F‑Score, sentiment gauge, market regime & smart money

These four tiles synthesize quality, emotion, structure, and flow flavour:

  • F‑Score: checklist of pass/fail criteria with aggregate score/tier—use as a consistency filter; read each line item to know *why* it passed.
  • Sentiment score: composite fear/greed style scale with sub‑components and gradient marker—contrarian or trend‑confirming depending on your style, but never solo.
  • Market regime: descriptive state (trend/volatility/squeeze tags) with ADX/Boll width metrics and action advice text—helpful for strategy selection (trend vs range tools).
  • Smart money block: SMI score, early/late session bias, retail sentiment label, divergence banner—interpret as modelled flow pressure, not order‑book truth.

When these four conflict, prefer regime + risk score as the tie‑breaker for sizing.

Footer stats row, refresh, watchlist & workflow tips

The seven mini cards recap session stats (open/high/low), spread, pip definition, L/S split, and AI view wording—fast desk reference.

  • Refresh: pulls a new analysis pass; watch for data‑source changes after refresh on illiquid tickers.
  • Watchlist star: local browser storage convenience—does not sync positions or alerts server‑side.

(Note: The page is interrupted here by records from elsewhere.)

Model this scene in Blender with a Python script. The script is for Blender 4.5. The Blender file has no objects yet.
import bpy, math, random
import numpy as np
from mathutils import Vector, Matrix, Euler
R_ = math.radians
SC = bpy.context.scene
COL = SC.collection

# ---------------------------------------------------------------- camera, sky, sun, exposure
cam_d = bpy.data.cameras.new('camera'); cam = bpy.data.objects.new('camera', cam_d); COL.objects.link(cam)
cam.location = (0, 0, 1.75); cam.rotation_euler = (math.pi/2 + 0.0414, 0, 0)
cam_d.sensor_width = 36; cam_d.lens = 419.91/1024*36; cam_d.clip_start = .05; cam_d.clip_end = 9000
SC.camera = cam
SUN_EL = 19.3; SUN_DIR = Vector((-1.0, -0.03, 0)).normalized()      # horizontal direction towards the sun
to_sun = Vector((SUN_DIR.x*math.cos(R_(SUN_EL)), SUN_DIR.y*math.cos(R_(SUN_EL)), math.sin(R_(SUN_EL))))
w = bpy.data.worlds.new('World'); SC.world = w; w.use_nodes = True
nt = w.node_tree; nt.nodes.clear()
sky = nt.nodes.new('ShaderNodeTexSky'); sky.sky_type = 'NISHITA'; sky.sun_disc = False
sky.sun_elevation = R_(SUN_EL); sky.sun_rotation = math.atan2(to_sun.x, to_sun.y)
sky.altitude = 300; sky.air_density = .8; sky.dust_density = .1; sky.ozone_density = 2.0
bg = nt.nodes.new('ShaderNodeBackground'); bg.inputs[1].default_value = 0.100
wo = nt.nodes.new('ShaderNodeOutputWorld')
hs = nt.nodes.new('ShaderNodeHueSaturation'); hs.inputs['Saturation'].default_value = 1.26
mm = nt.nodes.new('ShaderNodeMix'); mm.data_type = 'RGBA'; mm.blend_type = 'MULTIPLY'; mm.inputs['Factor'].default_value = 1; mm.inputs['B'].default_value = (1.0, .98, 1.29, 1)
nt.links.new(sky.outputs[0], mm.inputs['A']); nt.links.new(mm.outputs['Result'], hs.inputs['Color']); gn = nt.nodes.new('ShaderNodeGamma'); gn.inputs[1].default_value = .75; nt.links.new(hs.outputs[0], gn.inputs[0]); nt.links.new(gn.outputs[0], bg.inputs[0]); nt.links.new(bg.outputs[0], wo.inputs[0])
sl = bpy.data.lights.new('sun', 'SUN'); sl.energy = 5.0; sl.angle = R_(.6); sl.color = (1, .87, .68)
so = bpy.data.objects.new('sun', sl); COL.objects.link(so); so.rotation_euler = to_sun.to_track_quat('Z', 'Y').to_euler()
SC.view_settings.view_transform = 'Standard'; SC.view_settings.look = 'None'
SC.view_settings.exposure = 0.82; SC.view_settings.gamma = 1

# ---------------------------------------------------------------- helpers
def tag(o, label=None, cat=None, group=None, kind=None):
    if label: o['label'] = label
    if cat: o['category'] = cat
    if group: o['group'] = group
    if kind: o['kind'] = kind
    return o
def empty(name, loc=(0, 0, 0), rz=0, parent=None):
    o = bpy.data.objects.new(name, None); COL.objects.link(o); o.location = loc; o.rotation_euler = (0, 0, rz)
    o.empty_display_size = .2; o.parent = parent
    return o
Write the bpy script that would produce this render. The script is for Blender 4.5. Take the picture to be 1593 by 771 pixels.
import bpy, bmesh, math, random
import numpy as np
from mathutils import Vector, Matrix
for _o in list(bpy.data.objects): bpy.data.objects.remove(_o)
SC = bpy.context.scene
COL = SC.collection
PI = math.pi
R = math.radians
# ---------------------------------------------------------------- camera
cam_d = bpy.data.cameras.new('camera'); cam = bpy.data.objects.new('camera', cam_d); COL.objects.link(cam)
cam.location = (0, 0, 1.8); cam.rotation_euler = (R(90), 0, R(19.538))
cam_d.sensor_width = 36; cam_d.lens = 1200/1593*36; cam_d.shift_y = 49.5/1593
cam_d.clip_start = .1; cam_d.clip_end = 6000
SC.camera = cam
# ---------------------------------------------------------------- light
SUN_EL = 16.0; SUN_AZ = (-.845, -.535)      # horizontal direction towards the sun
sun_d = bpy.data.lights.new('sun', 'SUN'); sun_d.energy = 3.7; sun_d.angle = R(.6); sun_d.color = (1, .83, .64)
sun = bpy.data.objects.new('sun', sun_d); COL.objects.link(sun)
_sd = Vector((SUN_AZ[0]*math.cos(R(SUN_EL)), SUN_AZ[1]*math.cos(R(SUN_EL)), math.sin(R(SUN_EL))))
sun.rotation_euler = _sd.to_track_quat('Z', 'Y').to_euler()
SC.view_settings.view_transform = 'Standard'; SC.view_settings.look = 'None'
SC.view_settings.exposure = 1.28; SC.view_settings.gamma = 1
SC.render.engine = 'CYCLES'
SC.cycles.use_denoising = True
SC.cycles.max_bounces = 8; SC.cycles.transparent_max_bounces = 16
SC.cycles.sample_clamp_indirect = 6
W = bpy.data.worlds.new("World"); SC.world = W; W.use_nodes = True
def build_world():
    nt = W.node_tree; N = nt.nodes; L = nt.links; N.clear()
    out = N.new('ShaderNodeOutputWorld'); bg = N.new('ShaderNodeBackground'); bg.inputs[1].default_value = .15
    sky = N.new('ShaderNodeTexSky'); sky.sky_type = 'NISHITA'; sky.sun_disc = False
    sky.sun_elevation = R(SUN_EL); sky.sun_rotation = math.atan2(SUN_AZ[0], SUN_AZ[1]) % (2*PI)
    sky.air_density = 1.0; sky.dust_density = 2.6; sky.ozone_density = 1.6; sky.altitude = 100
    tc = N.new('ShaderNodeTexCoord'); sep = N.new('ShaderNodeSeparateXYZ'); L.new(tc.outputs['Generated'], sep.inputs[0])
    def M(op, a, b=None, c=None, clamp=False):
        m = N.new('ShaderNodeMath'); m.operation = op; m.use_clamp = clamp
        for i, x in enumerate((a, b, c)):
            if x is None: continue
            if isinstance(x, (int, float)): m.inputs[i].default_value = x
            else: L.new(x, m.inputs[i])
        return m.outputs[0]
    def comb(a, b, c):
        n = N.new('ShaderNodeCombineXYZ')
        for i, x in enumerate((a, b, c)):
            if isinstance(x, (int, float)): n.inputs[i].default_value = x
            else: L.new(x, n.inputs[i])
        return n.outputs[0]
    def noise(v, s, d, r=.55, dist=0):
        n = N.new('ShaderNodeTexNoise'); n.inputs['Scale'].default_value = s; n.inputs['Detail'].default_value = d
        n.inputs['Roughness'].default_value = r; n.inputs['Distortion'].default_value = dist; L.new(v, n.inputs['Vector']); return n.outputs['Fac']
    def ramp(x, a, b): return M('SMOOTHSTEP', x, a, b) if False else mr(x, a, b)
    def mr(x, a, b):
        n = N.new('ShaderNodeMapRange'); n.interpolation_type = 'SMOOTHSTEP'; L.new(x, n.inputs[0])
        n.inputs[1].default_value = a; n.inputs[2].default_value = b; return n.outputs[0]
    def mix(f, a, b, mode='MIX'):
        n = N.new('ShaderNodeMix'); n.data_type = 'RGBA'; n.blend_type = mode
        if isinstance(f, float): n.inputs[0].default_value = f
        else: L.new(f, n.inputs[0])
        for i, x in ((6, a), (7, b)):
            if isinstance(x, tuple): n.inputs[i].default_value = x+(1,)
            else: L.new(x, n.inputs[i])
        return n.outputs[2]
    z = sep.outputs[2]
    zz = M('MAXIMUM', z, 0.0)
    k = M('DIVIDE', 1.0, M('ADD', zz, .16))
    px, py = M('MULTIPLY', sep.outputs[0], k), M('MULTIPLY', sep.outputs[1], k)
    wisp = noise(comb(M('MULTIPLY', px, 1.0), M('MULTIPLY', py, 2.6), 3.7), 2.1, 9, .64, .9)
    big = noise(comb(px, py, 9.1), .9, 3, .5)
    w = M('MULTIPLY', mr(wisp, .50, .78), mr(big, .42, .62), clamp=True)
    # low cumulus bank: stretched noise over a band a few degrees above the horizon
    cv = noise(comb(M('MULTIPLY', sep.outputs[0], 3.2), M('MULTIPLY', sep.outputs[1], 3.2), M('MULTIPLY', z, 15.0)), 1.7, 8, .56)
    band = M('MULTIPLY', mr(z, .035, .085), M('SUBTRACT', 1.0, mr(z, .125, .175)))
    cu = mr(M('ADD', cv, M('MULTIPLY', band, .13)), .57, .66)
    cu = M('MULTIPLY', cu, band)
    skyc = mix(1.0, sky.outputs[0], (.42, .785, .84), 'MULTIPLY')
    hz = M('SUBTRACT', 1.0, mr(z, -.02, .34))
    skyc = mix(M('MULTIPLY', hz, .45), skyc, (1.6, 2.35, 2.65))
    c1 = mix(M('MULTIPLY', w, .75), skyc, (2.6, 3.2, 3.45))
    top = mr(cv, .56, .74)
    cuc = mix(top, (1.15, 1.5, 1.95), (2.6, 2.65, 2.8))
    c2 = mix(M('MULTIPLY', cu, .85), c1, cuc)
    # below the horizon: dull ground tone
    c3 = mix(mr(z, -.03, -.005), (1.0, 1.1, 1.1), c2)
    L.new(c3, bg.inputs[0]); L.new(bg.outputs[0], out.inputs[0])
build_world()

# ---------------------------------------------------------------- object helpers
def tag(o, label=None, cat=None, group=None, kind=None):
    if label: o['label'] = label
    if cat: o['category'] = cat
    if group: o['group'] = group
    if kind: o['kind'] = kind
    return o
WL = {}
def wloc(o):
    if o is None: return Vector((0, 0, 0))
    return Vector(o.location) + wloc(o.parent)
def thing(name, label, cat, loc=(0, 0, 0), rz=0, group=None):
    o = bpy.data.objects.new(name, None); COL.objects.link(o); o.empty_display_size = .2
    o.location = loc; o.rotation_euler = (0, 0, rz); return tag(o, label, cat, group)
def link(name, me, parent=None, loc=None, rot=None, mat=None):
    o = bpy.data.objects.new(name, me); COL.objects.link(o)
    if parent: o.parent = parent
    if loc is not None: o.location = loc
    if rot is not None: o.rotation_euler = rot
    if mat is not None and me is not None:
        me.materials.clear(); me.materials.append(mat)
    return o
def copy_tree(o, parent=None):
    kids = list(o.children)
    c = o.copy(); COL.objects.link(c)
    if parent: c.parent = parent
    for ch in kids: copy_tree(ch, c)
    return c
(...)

Workflow: start with regime + MTF → check MC distribution for tail risk → map liquidity pools → only then fine‑tune entries with patterns and the trade template.

Synthesis: If two independent pillars (e.g. MTF trend and MC distribution) agree, you have a clearer thesis; if liquidity, regime, and risk score flash warnings, shrink exposure regardless of a bright headline signal. This page is a cockpit, not an autopilot.